Q: I made a New Year’s resolution to make better financial decisions, but I’m not sure how to make it more specific than that. Is there something in particular that I should try to make my goal for the year? - Caleb

A: Caleb, good for you for trying to make your goal specific enough to really stay with in 2018! One of the most common resolutions centers around ways to save money, so you might want to take a look at your budget and see if you want to do something in that area. One idea would be trying to save money on unnecessary expenditures like your morning latte. Or give up cable for a less expensive television option. However, my fear with resolutions like that is the temptation to then turn around and spend those savings on something else that is equally unhelpful to your long-term financial goals.

For that reason, I like a slightly bigger-picture resolution, like increasing your 401k contribution at work by a few percentage points. Not only does that keep you from spending any new-found savings in other areas, but it still hopefully forces you into a leaner lifestyle. When you sit down to figure out where to trim those dollars elsewhere, you may find that you have to forego the latte or cable TV after all.

Another option could be finding a few small ways to increase your income. Starting a side business might be a bit grandiose for a resolution (unless you’ve been planning it for quite a while already, and were just looking for a good start date.) But something small like selling some of your un-used possessions on Etsy or eBay not only brings in some cash, but helps to de-clutter your life. You could also make the decision to finally start claiming your mileage or on-call reimbursement at your place of employment.

I hope you find something that works, and that you can stick to it long enough to make it a real habit. Good luck!

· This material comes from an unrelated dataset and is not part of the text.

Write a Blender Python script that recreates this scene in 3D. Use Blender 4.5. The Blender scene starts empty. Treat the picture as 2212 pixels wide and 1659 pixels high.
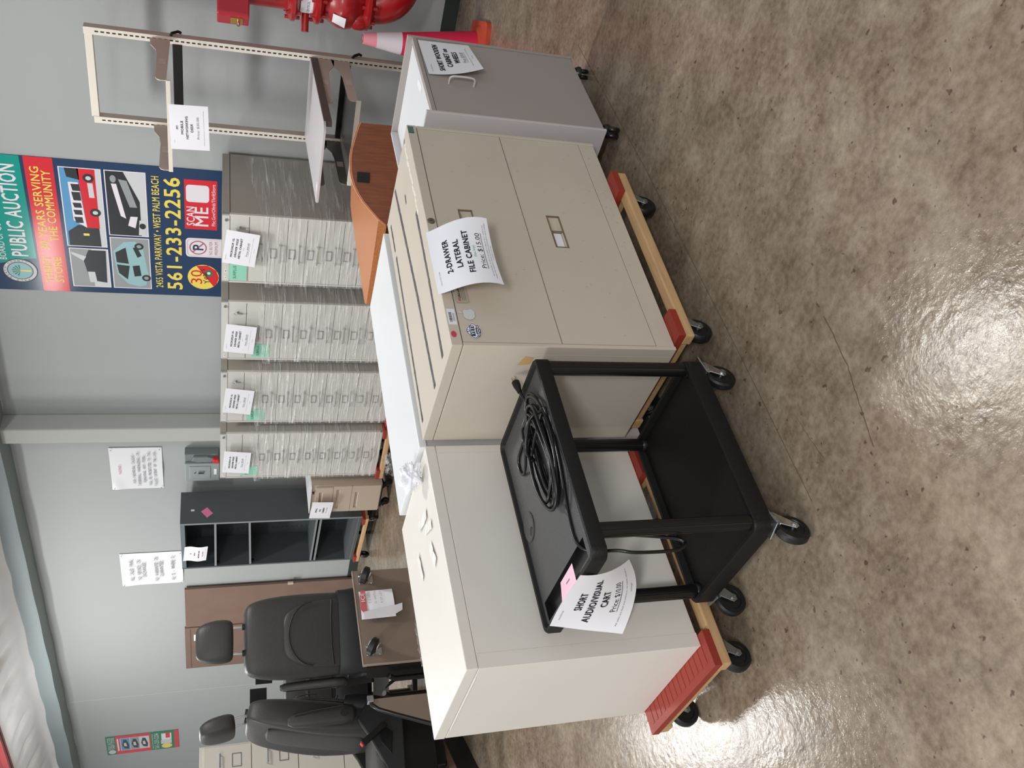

Q: I heard that the new tax plan makes it harder to give money to charity. Can you explain what that means? - Claire

Claire, Trump’s new tax plan certainly does have potential implications for charitable giving, though it’s not that it’s harder to be charitable. Rather, it removes some of the financial motivation to be charitable.

You’ve probably heard of something called the “standard deduction." For 2017, the standard was/is $12,700 for a married couple. This means that if your educational expenses, mortgage points, losses from disasters and theft, and yes, charitable contributions didn’t total at least $12,700, you would simply use the standard deduction and wouldn’t get any additional income tax savings. Households with higher incomes had an incentive to give more, because for every dollar above the standard deduction that they gave to charity, they reaped additional income tax savings.

Under Trump’s plan, the standard deduction is almost doubled. So while it is just as easy to give to charity, fewer households will now have the same incentive to be charitable because they need to give twice as much as they did in past years to get any additional income tax savings. Whereas you only had to give anything over $12,700 a year before, you now have to give over $24,000. If I know in advance that my mortgage points and out-of-pocket job training expenses are only going to total around $10,000, I might be willing to give $3,000 to charity to start getting some tax savings. But if I have to give $14,000 instead, I’m faced with the choice of making at least $14,000 in charitable contributions, or just using the standard deduction. Given that choice, it is likely that fewer people will write those extra checks, and the organizations who provide social services, as well as the people in desperate need of those services, are going to suffer.

I sincerely hope that you, and everyone else, decide to continue selflessly making charitable gifts to the causes that are important to you and to our community. It’s the only way that we can continue to grow as a society. Thanks for asking!